* EXERCISE DIRECTIONS *
Everything from the first line of the entries below through the line holding "from mathutils import Vector, Matrix" must be printed exactly as written.

++++ PROVIDED INFORMATION

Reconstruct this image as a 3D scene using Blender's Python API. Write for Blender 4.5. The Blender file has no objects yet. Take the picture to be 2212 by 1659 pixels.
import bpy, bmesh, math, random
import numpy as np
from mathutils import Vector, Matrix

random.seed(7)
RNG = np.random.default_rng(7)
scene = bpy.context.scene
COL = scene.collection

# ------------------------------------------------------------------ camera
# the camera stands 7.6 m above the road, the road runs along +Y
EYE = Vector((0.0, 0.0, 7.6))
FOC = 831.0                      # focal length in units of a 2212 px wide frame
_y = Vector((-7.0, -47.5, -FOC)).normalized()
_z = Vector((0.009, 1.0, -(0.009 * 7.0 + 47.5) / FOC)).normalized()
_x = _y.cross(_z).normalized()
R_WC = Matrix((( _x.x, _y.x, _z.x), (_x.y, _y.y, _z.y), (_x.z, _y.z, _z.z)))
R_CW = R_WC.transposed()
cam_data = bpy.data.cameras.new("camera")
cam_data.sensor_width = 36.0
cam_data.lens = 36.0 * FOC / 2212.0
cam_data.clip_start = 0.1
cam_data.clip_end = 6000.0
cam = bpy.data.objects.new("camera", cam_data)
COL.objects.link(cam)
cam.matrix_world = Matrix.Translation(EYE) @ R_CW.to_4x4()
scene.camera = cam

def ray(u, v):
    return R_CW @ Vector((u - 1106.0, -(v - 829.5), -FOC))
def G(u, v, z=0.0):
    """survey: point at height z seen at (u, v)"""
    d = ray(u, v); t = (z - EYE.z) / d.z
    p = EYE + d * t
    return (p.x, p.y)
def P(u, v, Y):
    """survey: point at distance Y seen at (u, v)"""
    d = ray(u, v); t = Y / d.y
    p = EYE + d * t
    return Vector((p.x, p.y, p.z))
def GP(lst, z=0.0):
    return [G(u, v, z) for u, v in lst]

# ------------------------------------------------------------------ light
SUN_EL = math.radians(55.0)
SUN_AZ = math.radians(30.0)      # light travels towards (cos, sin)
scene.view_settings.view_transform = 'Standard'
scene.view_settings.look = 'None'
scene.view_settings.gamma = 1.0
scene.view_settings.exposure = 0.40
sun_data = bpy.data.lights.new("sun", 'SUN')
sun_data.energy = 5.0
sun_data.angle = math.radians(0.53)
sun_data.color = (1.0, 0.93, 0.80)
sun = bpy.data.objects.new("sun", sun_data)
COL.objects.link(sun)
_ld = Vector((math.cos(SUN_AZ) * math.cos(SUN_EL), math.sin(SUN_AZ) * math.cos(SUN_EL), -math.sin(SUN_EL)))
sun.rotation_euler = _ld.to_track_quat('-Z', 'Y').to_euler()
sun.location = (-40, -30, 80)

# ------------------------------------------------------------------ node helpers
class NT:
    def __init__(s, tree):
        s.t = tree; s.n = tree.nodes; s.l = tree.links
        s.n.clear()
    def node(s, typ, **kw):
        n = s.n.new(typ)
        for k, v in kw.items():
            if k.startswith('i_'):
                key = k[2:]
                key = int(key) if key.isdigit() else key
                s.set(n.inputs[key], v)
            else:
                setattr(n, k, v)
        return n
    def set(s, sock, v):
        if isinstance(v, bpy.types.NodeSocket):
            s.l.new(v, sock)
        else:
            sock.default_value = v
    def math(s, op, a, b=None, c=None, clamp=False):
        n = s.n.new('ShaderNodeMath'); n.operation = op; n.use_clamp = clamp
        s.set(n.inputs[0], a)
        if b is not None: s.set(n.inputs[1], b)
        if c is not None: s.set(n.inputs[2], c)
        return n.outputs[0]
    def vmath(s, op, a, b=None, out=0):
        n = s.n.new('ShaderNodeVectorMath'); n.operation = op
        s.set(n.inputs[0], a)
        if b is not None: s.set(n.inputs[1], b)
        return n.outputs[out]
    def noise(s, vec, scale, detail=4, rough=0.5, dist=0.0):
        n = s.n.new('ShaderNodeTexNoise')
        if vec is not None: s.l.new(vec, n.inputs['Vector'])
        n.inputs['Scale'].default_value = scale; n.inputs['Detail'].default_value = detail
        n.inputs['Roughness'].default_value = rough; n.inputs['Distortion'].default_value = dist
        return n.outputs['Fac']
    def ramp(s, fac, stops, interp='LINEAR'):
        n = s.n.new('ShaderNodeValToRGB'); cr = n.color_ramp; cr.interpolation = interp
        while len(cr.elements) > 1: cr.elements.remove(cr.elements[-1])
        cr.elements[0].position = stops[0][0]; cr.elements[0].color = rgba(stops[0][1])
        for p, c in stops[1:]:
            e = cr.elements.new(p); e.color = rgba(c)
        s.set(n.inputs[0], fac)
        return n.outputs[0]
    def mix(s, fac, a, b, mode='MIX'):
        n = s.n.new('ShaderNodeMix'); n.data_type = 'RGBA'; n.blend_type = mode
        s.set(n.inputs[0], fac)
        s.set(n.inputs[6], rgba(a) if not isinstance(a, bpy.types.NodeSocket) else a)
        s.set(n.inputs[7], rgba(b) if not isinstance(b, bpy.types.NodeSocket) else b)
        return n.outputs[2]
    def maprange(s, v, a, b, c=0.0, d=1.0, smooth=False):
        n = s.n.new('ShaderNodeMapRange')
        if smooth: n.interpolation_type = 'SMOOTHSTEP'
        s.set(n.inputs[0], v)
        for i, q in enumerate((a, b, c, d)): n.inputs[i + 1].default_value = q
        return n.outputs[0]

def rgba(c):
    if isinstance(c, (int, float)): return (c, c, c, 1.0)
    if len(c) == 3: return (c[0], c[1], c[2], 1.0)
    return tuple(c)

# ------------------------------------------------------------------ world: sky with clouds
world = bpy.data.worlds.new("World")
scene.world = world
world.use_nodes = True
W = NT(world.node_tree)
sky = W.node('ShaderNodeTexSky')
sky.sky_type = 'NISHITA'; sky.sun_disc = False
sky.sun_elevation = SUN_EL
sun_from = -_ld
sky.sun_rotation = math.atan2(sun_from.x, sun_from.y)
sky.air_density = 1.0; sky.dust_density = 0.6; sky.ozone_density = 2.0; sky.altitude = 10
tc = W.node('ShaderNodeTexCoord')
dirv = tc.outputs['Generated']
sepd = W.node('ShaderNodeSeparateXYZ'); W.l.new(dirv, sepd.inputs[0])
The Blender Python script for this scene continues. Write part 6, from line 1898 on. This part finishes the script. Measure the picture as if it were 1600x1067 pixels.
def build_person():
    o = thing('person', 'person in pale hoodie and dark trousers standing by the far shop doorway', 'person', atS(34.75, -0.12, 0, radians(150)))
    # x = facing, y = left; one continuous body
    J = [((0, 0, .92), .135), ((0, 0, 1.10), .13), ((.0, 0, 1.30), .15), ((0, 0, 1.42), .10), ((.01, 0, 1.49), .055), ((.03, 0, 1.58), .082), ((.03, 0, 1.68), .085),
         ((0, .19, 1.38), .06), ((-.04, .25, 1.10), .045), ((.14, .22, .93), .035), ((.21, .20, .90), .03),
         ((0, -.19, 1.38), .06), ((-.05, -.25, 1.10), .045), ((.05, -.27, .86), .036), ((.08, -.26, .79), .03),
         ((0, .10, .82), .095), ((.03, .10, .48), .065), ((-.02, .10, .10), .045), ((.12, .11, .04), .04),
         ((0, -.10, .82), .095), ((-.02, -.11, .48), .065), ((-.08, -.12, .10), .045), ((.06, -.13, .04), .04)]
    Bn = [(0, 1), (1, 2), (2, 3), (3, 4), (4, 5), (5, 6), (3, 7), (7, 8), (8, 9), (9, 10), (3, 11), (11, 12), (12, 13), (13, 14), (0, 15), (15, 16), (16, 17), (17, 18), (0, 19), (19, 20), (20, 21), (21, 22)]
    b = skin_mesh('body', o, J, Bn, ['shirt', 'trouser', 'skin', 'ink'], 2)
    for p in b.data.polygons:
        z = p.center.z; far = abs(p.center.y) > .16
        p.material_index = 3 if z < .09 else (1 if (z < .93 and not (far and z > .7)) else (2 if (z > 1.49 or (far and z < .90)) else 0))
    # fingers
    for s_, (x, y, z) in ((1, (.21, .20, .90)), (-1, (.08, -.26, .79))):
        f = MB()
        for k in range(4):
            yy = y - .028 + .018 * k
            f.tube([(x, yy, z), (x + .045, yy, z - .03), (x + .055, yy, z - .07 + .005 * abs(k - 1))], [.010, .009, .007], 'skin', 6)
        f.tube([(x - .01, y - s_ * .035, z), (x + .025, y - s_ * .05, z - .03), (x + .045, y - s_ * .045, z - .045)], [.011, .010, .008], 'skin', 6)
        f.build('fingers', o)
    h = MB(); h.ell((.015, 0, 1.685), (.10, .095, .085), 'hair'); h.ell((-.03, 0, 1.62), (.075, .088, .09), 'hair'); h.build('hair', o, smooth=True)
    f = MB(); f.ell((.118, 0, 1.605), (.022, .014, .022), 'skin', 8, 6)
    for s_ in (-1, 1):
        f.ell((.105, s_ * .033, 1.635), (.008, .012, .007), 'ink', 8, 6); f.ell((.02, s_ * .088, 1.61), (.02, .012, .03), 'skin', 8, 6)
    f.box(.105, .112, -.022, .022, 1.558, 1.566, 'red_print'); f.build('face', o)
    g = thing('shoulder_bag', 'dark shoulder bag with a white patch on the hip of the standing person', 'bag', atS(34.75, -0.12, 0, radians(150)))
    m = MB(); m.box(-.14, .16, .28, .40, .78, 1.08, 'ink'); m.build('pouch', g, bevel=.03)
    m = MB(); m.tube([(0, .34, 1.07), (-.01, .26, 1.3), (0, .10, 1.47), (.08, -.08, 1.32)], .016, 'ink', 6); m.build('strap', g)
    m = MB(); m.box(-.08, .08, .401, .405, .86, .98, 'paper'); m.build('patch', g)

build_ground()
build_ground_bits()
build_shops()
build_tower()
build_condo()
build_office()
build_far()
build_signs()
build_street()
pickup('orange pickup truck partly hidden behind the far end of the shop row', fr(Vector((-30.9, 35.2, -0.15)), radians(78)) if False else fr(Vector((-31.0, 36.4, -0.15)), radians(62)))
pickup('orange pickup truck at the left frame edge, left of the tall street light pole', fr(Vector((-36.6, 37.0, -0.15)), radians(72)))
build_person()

++++++++

* RESPONSE FOR THIS EXERCISE *
Reconstruct this image as a 3D scene using Blender's Python API. Write for Blender 4.5. The Blender file has no objects yet. Take the picture to be 2212 by 1659 pixels.
import bpy, bmesh, math, random
import numpy as np
from mathutils import Vector, Matrix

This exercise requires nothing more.